Provided material:
## start

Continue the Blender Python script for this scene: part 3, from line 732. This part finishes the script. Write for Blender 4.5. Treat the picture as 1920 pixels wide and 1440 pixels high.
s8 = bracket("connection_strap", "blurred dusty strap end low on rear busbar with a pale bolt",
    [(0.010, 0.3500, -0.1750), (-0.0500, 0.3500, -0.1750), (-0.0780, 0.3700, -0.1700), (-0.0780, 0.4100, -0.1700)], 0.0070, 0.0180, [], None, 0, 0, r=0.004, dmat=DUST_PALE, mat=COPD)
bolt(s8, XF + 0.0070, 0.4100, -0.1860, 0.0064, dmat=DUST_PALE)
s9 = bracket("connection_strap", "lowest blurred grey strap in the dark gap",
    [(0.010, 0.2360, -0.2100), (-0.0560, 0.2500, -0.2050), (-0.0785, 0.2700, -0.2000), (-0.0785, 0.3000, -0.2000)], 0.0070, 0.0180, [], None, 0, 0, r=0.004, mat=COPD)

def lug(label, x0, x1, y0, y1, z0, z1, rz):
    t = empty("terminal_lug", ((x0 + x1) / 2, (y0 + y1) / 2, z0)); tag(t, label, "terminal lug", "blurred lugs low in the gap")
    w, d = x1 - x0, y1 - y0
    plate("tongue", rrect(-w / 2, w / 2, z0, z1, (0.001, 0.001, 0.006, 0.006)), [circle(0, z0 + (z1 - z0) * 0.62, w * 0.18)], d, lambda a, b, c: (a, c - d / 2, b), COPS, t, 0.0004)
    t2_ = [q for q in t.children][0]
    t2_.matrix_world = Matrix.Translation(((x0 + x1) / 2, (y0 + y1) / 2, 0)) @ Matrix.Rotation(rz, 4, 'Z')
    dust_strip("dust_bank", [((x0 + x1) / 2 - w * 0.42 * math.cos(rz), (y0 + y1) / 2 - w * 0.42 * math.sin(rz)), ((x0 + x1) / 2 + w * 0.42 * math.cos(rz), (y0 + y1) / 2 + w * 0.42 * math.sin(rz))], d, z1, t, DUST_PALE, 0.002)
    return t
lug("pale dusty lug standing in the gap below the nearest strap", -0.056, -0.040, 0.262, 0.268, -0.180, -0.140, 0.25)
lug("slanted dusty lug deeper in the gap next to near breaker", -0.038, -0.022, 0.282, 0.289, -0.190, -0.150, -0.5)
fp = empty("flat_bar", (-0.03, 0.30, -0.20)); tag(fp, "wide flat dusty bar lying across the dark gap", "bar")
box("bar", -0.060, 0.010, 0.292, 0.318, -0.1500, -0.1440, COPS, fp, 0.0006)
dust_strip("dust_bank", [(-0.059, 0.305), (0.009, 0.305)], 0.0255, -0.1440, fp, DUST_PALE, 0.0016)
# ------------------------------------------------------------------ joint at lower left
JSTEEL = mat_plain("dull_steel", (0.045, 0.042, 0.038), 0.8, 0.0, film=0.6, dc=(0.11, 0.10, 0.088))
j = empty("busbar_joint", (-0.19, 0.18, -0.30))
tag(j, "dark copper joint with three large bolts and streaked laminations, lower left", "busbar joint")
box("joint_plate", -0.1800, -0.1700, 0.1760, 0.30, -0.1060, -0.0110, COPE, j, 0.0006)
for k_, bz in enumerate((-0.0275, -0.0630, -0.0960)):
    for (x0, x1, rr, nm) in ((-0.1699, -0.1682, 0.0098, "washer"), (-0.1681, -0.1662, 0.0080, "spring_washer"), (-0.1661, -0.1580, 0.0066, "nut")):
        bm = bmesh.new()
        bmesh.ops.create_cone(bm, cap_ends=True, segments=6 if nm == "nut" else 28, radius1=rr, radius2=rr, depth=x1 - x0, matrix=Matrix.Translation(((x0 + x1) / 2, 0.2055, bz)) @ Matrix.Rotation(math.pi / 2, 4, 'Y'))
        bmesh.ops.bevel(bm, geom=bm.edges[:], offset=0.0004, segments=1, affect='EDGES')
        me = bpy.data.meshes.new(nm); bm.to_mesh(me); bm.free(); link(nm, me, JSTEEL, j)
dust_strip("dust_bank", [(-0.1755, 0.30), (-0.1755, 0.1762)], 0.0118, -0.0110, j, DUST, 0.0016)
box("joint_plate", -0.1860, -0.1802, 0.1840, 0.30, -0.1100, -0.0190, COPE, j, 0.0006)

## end

Goal: Begin with the first line of the data above and, please, print each line exactly until you have printed the line containing "0, r=0.004, mat=COPD)"; print nothing else.

Problem solution:
Continue the Blender Python script for this scene: part 3, from line 732. This part finishes the script. Write for Blender 4.5. Treat the picture as 1920 pixels wide and 1440 pixels high.
s8 = bracket("connection_strap", "blurred dusty strap end low on rear busbar with a pale bolt",
    [(0.010, 0.3500, -0.1750), (-0.0500, 0.3500, -0.1750), (-0.0780, 0.3700, -0.1700), (-0.0780, 0.4100, -0.1700)], 0.0070, 0.0180, [], None, 0, 0, r=0.004, dmat=DUST_PALE, mat=COPD)
bolt(s8, XF + 0.0070, 0.4100, -0.1860, 0.0064, dmat=DUST_PALE)
s9 = bracket("connection_strap", "lowest blurred grey strap in the dark gap",
    [(0.010, 0.2360, -0.2100), (-0.0560, 0.2500, -0.2050), (-0.0785, 0.2700, -0.2000), (-0.0785, 0.3000, -0.2000)], 0.0070, 0.0180, [], None, 0, 0, r=0.004, mat=COPD)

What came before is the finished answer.